- **Your instructions**
Look through the lines below and extract each one that contains "image".

- **Data records**
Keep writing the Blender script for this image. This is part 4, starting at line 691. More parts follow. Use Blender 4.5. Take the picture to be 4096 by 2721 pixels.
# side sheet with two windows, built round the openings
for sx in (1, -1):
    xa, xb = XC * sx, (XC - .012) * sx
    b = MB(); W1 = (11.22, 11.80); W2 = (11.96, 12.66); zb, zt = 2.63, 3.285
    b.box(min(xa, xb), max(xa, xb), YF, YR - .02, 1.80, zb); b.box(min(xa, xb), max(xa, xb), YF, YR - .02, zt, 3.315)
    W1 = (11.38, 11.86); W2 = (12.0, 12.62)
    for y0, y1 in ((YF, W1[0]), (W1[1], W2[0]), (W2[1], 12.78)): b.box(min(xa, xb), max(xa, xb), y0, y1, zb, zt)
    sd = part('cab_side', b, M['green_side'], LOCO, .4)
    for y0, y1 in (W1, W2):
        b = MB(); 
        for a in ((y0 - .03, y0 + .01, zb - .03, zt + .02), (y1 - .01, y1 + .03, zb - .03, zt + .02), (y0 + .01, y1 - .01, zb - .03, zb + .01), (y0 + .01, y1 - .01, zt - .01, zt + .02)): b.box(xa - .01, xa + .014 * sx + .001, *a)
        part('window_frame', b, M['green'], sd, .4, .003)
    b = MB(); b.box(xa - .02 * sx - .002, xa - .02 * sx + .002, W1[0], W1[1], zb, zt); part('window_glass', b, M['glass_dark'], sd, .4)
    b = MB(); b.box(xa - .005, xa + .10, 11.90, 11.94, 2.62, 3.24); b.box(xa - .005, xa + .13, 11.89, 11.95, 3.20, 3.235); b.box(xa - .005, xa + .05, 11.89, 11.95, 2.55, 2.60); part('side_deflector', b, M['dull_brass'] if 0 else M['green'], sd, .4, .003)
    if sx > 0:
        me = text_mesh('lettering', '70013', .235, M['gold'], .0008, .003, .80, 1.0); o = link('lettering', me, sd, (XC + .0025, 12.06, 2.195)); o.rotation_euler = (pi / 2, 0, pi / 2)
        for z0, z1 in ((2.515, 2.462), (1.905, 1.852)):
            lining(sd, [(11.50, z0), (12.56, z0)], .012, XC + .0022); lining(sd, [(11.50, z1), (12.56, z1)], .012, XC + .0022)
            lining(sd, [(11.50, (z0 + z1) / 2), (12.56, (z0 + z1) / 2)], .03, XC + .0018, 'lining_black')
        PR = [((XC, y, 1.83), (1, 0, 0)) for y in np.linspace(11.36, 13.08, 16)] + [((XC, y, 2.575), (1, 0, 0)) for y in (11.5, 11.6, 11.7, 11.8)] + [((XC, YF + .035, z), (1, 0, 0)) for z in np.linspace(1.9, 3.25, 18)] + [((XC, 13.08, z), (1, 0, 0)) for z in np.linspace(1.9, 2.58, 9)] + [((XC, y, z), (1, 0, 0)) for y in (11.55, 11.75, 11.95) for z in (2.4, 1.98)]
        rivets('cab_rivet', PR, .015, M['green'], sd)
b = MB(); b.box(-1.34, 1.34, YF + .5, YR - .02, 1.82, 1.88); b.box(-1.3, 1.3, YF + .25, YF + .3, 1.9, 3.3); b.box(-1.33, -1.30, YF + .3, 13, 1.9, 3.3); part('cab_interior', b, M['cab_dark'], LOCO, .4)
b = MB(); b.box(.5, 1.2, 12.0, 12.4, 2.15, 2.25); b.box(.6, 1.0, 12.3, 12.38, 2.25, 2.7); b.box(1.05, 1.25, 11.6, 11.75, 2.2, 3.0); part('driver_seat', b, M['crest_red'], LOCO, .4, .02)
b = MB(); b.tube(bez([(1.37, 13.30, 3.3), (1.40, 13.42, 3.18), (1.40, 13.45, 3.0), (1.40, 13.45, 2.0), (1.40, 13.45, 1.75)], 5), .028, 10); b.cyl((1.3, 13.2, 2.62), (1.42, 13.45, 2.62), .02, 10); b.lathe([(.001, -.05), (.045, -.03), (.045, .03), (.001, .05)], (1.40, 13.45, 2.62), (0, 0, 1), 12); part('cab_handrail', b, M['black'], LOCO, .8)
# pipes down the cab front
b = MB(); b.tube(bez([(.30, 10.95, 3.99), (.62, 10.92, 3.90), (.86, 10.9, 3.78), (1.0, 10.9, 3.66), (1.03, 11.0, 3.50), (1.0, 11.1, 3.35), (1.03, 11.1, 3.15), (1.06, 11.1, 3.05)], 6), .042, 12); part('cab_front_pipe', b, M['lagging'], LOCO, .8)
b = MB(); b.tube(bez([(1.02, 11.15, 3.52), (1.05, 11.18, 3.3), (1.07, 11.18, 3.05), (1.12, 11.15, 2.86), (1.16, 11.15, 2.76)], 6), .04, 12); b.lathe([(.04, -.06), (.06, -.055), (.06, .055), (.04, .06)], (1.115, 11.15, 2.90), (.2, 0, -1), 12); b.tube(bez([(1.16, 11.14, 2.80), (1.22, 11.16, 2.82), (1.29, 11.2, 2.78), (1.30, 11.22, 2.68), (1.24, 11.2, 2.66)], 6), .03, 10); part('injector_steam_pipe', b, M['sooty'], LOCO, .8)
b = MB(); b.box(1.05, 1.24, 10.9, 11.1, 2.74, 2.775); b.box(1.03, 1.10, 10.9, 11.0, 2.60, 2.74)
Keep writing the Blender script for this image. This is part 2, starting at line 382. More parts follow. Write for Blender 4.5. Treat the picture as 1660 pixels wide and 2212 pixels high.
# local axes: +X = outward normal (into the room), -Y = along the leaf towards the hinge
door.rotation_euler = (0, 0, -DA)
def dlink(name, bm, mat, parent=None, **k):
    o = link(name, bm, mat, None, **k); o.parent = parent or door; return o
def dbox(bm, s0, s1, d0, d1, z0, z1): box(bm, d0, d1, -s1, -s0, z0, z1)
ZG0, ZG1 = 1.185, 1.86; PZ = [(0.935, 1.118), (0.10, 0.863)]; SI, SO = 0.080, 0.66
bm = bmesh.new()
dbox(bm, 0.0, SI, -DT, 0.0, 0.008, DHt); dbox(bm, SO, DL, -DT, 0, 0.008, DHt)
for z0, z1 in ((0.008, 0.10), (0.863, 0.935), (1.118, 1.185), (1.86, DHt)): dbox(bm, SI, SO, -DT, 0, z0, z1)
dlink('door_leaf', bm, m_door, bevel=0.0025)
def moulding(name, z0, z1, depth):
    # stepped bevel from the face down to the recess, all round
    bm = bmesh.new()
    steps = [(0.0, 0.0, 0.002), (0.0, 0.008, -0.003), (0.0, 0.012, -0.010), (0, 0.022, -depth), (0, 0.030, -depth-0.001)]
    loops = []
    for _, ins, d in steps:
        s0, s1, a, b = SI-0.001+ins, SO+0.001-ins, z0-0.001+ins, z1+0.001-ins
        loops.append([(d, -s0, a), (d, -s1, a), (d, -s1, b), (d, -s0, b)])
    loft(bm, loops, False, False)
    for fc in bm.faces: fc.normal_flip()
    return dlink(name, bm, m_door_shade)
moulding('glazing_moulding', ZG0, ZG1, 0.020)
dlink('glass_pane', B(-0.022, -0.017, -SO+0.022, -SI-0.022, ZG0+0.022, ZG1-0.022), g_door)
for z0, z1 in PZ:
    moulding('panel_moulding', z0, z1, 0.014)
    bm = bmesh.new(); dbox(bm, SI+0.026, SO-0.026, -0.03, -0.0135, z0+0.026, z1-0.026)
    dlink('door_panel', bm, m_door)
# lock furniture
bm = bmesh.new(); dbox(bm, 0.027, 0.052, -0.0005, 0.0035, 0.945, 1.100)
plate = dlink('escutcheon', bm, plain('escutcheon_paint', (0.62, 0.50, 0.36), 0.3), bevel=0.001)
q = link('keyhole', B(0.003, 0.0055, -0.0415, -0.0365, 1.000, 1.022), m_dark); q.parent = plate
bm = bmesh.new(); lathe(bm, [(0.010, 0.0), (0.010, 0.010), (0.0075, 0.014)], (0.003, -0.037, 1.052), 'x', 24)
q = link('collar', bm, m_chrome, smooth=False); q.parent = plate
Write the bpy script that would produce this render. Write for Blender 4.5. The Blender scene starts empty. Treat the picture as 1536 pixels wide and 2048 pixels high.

- **Answer**
Keep writing the Blender script for this image. This is part 4, starting at line 691. More parts follow. Use Blender 4.5. Take the picture to be 4096 by 2721 pixels.
Keep writing the Blender script for this image. This is part 2, starting at line 382. More parts follow. Write for Blender 4.5. Treat the picture as 1660 pixels wide and 2212 pixels high.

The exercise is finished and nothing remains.